Job’s Self-Righteousness
What went through Job’s mind after this incident? Did Job consider himself morally inferior to his colleague Jethro who, in an act of enormous courage, stood up to a superpower king and protested his program of genocide? Did Job return home that evening and say to his wife, “I discovered today that I am a spineless and cowardly politician who will sell his soul to the devil just to retain his position in the government.”
Job, like so many of us in similar situations, did not entertain that thought even for a moment. On the contrary, Job considered himself the pragmatist and Jethro the idiot.
“What did Jethro gain of speaking the full truth?” Job must have thought to himself. “He lost his position and was forced to flee. He acted as a fanatical zealot. I, Job, by employing my savvy diplomatic skills and remaining silent, continue to serve as Pharaoh’s senior advisor and thus will be able to assist the Jewish people, subtly and unobtrusively, from within the governmental ranks of power.” For decades, Job walked the corridors of the Egyptian palace saturated with a feeling of self-righteousness and contentment.
Till the day he heard of the death of the sons of Aaron.
Job’s Shattering Discovery
When Job inquired as to what might have caused the premature death of these two esteemed men, he was answered with the famous Talmudic episode quoted in the beginning of this essay:
“It once happened that Moses and Aaron were walking along the road and Nadav and Avihu (Aaron’s two sons) were walking behind them, and all Israel were walking behind them. Said Nadav to Avihu, ‘When will these two old men die and you and I will lead the generation?’ Thereupon G-d said to them: ‘We shall see who will bury whom!’”
Job was astounded. “I can fully understand,” Job said, “why Nadav was punished. It was he who uttered these disgusting words. But why was his brother Avihu punished? He did not say anything.”
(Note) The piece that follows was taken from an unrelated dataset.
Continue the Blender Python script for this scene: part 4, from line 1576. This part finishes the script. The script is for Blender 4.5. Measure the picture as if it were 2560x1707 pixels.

“Avihu?” came the reply. “He was punished because he remained silent.”
Because when a crime is happening in front of your eyes, your silence is deafening.
No Time for Silence
In the face of despicable anti-Semitism, coming from white supremacists, or any other source from the Right or the Left—all good people who remain silent, become accomplices to the crime.
Ideas have power. It was the propaganda of the Nazi party eight decades ago which allowed millions of Germans to become active murders of millions. When Jew-hatred goes unchallenged and unprotested, the consequences can be horrific.
Throughout history it has been the inaction of those who could have acted, the indifference of those who should have known better, the silence of the voice of justice when it mattered most that has made it possible for evil to triumph.